>> BEGIN Data section

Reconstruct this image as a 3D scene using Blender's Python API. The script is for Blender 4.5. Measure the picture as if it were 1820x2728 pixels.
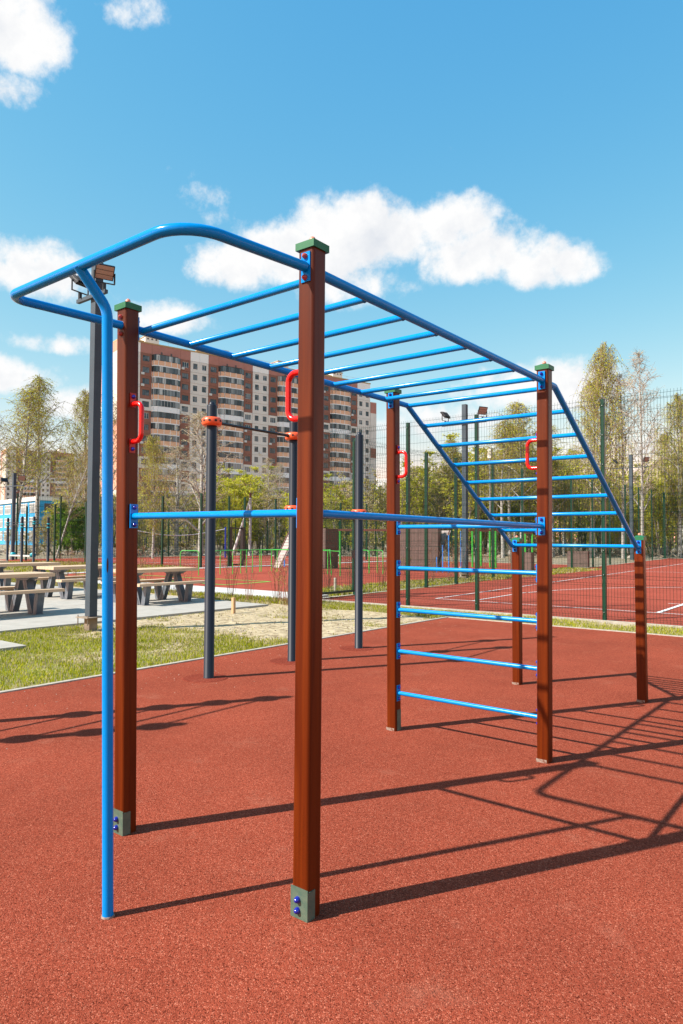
import bpy, bmesh, math, random
from mathutils import Vector, Matrix, noise
R = math.radians
scene = bpy.context.scene
for o in list(bpy.data.objects): bpy.data.objects.remove(o)
col = scene.collection

# ------------------------------------------------------------------ camera
F_PX, PITCH, ROLL, YAW = 1844.33, 0.0400, 0.0044, 0.6716
CAM = Vector((1.8428, -2.1022, 1.4757))
_cy, _sy = math.cos(YAW), math.sin(YAW)
FW = Vector((-_sy*math.cos(PITCH), _cy*math.cos(PITCH), math.sin(PITCH)))
_r = Vector((_cy, _sy, 0)); _u = _r.cross(FW)
RT = _r*math.cos(ROLL) + _u*math.sin(ROLL)
UP = -_r*math.sin(ROLL) + _u*math.cos(ROLL)
cd = bpy.data.cameras.new('camera'); cam = bpy.data.objects.new('camera', cd); col.objects.link(cam)
cd.sensor_fit = 'HORIZONTAL'; cd.sensor_width = 36; cd.lens = F_PX/1820*36
cd.clip_start = .05; cd.clip_end = 3000
M = Matrix((RT, UP, -FW)).transposed().to_4x4(); M.translation = CAM
cam.matrix_world = M
scene.camera = cam

def at(x, y, D):                      # photograph pixel and depth -> place
    d = FW + RT*((x-910)/F_PX) - UP*((y-1364)/F_PX)
    return CAM + d*D
def G(x, y, z=0.0):                   # photograph pixel -> place on the ground
    d = FW + RT*((x-910)/F_PX) - UP*((y-1364)/F_PX)
    return CAM + d*((z-CAM.z)/d.z)

# ------------------------------------------------------------------ light
SUN_AZ, SUN_EL = 240.3, 42.0          # mathematical azimuth of the sun
sd = bpy.data.lights.new('sun', 'SUN'); sun = bpy.data.objects.new('sun', sd); col.objects.link(sun)
sd.energy = 5.0; sd.angle = R(.53); sd.color = (1, .95, .88)
sv = Vector((math.cos(R(SUN_AZ))*math.cos(R(SUN_EL)), math.sin(R(SUN_AZ))*math.cos(R(SUN_EL)), math.sin(R(SUN_EL))))
sun.rotation_euler = sv.to_track_quat('Z', 'Y').to_euler()
scene.view_settings.view_transform = 'Standard'; scene.view_settings.look = 'None'
scene.view_settings.exposure = 0.85; scene.view_settings.gamma = 1
scene.view_settings.use_curve_mapping = False

W = bpy.data.worlds.new('World'); scene.world = W; W.use_nodes = True
nt = W.node_tree; N = nt.nodes; L = nt.links
for n in list(N): N.remove(n)
def nd(t, **k):
    n = N.new(t)
    for a, b in k.items(): setattr(n, a, b)
    return n
def val(x):
    return x
def mth(op, a, b=None, c=None, clamp=False):
    n = nd('ShaderNodeMath', operation=op, use_clamp=clamp)
    for i, v in enumerate((a, b, c)):
        if v is None: continue
        if isinstance(v, (int, float)): n.inputs[i].default_value = v
        else: L.new(v, n.inputs[i])
    return n.outputs[0]
sky = nd('ShaderNodeTexSky', sky_type='NISHITA', sun_disc=False)
sky.sun_elevation = R(SUN_EL); sky.sun_rotation = R(90-SUN_AZ)
sky.altitude = 150; sky.air_density = 1.0; sky.dust_density = .3; sky.ozone_density = 2.2
tc = nd('ShaderNodeTexCoord')
sep = nd('ShaderNodeSeparateXYZ'); L.new(tc.outputs['Generated'], sep.inputs[0])
az = mth('MULTIPLY', mth('ARCTAN2', sep.outputs[1], sep.outputs[0]), 180/math.pi)
el = mth('MULTIPLY', mth('ARCSINE', sep.outputs[2]), 180/math.pi)
nz = nd('ShaderNodeTexNoise', noise_dimensions='3D'); nz.inputs['Scale'].default_value = 9
nz.inputs['Detail'].default_value = 7; nz.inputs['Roughness'].default_value = .58
L.new(tc.outputs['Generated'], nz.inputs['Vector'])
nz2 = nd('ShaderNodeTexNoise', noise_dimensions='3D'); nz2.inputs['Scale'].default_value = 2.6
nz2.inputs['Detail'].default_value = 6; nz2.inputs['Roughness'].default_value = .55
mp = nd('ShaderNodeMapping'); mp.inputs['Scale'].default_value = (1, 1, 2.2); mp.inputs['Location'].default_value = (3.1, .4, 1.7)
L.new(tc.outputs['Generated'], mp.inputs[0]); L.new(mp.outputs[0], nz2.inputs['Vector'])
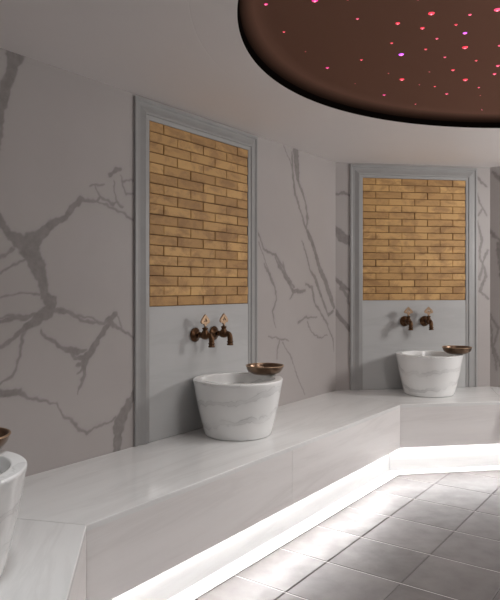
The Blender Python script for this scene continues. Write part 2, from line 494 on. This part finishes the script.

>> END Data section

■ Exercise aim ■
Among the lines of the data above, count those holding "from" and state only the number.

■ Solution below ■
2